Nesse processo, os professores continuam sendo os protagonistas. São eles que, com sensibilidade e intencionalidade, identificam os contextos adequados, constroem estratégias e transformam conteúdos em experiências significativas. Reconhecer e valorizar esse papel é condição indispensável para qualquer política educacional que se pretenda eficaz.
Quando os estudantes aprendem a lidar com frustrações, a se comunicar com clareza, a trabalhar em equipe e a se colocar no lugar do outro, eles desenvolvem não somente competências pessoais, mas também uma postura mais aberta ao conhecimento. A sala de aula ganha em clima, engajamento e significado. O aprendizado se torna mais profundo, contextualizado e duradouro.

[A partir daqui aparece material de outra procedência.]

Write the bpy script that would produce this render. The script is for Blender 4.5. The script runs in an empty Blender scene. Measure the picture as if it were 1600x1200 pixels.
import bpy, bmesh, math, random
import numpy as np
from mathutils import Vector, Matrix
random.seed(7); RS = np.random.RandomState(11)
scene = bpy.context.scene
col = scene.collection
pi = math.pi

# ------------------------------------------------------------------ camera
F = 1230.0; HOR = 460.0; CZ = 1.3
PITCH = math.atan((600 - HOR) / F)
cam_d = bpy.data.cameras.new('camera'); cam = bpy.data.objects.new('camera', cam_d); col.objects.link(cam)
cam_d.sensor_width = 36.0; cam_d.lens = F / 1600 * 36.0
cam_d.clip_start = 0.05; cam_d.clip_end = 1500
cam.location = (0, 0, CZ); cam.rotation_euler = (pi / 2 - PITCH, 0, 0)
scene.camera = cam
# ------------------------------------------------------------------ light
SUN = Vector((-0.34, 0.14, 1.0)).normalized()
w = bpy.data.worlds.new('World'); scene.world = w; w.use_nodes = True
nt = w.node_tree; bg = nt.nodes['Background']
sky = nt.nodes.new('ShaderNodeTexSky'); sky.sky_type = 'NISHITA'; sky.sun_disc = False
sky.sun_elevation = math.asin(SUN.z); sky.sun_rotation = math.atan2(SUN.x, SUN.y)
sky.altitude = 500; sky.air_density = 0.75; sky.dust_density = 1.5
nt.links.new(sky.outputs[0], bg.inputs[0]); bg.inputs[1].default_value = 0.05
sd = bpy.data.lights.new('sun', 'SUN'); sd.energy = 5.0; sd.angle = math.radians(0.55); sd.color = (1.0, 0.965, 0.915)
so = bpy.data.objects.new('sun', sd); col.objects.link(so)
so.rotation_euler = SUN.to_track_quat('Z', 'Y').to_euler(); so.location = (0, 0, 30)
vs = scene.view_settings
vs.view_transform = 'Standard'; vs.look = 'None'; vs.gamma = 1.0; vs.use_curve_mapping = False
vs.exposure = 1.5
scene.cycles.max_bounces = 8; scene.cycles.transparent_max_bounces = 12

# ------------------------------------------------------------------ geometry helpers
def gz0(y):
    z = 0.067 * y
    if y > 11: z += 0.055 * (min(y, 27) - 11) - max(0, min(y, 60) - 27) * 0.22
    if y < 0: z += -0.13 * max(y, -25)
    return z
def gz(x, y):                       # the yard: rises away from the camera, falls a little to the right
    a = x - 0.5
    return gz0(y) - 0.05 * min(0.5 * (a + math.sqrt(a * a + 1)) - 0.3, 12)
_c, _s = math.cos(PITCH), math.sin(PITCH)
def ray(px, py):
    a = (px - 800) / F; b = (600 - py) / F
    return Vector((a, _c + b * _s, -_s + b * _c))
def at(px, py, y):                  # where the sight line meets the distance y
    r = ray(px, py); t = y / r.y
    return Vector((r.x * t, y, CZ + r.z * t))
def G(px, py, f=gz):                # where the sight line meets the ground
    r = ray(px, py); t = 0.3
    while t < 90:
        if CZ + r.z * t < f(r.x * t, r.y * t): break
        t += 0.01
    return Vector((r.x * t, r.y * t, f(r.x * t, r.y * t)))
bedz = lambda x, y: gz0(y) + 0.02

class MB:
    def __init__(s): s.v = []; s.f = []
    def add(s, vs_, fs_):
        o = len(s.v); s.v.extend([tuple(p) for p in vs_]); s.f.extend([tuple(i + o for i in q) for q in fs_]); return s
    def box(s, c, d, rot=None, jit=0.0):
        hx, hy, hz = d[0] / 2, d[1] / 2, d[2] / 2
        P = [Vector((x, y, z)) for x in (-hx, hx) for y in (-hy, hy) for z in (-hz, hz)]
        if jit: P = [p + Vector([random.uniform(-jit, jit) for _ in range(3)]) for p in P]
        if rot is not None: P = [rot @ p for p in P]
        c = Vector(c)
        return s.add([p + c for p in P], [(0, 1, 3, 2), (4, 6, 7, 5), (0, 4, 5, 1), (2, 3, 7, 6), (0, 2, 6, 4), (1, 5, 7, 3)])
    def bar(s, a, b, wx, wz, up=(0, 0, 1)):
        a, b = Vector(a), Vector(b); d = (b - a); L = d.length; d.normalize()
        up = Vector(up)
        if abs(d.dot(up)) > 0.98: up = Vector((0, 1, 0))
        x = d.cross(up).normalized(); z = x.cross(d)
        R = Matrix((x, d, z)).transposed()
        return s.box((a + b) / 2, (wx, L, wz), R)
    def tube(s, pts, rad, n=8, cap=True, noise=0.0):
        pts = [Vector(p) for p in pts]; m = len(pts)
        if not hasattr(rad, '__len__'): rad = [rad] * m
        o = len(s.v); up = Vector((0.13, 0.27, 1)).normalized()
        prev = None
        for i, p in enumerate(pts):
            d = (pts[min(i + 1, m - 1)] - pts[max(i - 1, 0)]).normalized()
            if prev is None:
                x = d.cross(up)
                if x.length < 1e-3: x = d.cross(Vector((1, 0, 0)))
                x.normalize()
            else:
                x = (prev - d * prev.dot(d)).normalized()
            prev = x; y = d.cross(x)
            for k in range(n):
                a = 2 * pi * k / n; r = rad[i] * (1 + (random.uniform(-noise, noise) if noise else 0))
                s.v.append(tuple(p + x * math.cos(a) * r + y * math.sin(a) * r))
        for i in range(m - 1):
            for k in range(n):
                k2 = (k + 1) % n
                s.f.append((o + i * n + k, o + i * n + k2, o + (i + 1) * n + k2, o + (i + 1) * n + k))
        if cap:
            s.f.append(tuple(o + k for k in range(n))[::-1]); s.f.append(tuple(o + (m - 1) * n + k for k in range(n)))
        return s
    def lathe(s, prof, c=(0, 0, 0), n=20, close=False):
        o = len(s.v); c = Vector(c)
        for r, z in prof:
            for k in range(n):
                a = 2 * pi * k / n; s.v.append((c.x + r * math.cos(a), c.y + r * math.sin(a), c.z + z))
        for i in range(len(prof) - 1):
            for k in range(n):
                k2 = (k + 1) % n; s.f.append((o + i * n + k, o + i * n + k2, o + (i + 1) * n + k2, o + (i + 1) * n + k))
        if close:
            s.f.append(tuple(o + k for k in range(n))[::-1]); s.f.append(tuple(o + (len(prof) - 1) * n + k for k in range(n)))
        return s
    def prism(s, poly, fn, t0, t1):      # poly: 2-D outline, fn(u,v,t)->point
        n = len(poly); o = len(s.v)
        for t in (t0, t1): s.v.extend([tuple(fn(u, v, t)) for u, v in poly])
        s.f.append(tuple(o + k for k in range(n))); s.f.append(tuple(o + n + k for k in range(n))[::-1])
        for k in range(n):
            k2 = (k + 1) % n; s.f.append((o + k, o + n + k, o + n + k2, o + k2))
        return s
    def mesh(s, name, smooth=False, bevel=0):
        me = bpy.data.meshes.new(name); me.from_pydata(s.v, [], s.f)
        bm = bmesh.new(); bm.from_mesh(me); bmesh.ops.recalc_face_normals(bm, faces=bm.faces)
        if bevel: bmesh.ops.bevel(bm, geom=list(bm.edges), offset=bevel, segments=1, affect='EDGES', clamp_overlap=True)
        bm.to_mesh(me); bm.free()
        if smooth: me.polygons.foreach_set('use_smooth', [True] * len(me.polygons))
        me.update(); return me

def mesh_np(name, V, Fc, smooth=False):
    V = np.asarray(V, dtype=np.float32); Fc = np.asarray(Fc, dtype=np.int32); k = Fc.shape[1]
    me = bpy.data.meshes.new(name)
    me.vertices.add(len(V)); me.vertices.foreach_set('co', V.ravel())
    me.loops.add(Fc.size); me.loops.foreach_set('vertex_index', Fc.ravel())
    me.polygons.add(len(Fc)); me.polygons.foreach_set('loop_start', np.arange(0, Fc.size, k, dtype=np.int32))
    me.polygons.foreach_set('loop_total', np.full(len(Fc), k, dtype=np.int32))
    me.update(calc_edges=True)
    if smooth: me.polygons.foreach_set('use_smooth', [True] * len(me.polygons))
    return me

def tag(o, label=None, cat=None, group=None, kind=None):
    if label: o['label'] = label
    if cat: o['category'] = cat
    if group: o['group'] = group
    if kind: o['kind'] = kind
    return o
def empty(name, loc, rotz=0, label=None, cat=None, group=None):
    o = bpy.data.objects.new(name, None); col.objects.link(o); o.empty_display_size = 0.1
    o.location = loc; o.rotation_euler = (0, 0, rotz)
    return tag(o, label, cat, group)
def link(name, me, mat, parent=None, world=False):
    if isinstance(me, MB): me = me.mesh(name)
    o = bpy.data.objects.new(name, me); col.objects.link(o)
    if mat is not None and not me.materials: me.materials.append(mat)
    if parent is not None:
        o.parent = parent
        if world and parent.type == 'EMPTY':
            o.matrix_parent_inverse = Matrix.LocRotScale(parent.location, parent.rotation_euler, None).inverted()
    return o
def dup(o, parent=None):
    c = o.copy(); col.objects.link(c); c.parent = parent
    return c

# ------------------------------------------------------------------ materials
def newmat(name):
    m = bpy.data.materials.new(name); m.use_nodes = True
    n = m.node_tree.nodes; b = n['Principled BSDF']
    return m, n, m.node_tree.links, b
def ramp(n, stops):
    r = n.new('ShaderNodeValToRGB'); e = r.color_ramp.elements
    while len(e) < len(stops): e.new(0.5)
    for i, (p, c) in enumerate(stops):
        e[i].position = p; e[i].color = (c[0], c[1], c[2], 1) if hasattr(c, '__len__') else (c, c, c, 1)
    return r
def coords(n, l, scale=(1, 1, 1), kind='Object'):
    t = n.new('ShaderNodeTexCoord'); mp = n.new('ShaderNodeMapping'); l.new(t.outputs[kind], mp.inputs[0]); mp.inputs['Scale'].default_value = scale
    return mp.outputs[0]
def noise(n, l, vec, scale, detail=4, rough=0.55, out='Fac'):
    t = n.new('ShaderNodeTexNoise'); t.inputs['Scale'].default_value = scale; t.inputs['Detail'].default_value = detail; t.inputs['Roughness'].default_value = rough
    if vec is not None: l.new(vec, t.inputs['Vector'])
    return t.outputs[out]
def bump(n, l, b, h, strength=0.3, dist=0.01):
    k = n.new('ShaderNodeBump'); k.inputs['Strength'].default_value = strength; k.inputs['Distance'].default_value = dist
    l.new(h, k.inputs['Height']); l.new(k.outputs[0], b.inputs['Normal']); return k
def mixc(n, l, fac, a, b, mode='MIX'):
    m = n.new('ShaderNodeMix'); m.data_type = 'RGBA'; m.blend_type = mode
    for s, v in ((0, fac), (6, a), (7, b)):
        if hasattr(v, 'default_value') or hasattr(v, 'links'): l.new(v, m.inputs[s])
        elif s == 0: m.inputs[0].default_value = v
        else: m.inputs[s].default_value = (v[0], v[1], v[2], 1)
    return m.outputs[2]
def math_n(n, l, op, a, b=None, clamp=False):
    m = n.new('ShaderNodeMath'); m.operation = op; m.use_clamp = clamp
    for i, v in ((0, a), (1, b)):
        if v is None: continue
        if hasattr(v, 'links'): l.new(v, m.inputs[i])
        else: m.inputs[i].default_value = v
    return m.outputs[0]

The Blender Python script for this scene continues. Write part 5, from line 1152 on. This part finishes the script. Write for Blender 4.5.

Vale destacar que muitas escolas e educadores já vêm, mesmo que intuitivamente, incorporando práticas voltadas ao desenvolvimento socioemocional. O desafio agora é construir políticas públicas que legitimem, orientem e sustentem essas ações. Isso exige investimento em formação continuada, produção de materiais de apoio, estímulo à escuta da comunidade escolar e criação de espaços institucionais que favoreçam essa integração.
Nesse contexto, considero fundamental que o relator, deputado Moses Rodrigues (UNIÃO/CE), assim como os demais integrantes da Comissão Especial do Novo Plano Nacional de Educação (PNE) na Câmara dos Deputados, avaliem a pertinência de incluir, de forma explícita no relatório final, o compromisso com o desenvolvimento socioemocional das crianças desde a Educação Infantil.
Como contribuição concreta, propõe-se a reformulação da Estratégia 2.4, inserida no eixo relativo à Qualidade da Educação Infantil, de modo a assegurar o acesso a recursos pedagógicos que favoreçam tanto o desenvolvimento cognitivo quanto o socioemocional. A proposta contempla o uso de metodologias inovadoras, com ênfase na resolução de problemas e na construção de vínculos significativos para o processo de aprendizagem. Uma redação alternativa sugerida seria:
“Garantir o acesso a uma diversidade de recursos que favoreçam a ampla participação das crianças, tais como brinquedos, livros, materiais pedagógicos, jogos de raciocínio, áreas de contato com a natureza e espaços internos e externos devidamente organizados, assegurando a adoção de metodologias que promovam o desenvolvimento cognitivo, socioemocional e a capacidade de resolução de problemas.”
A escola da nossa era precisa enxergar o ser humano em sua complexidade. Um estudante que compreende o contexto histórico de um conflito e, ao mesmo tempo, consegue ouvir e acolher o outro, terá uma visão de mundo mais crítica, sensível e propositiva.
Não podemos repetir os erros do último PNE, que chega ao fim sem ter alcançado grande parte de suas metas. Temos agora a chance de consolidar uma concepção mais integrada de educação — que dialogue com a Base Nacional Comum Curricular, respeite os contextos regionais e promova, concretamente, a formação de cidadãos plenos, conscientes e emocionalmente saudáveis.
A inovação que precisamos exige coragem para reconhecer a educação como um processo profundamente humano, no qual conhecimento e emoção se entrelaçam. Como educador, quero fazer parte desse movimento. Porque acredito que ensinar é, antes de tudo, ajudar o outro a se tornar mais completo. E isso, sem dúvida, começa pela escola.
(*) Israel Matos Batista é conselheiro de Educação, cientista político pela Universidade de Brasília e mestre em Políticas Públicas e Governo pela Fundação Getúlio Vargas.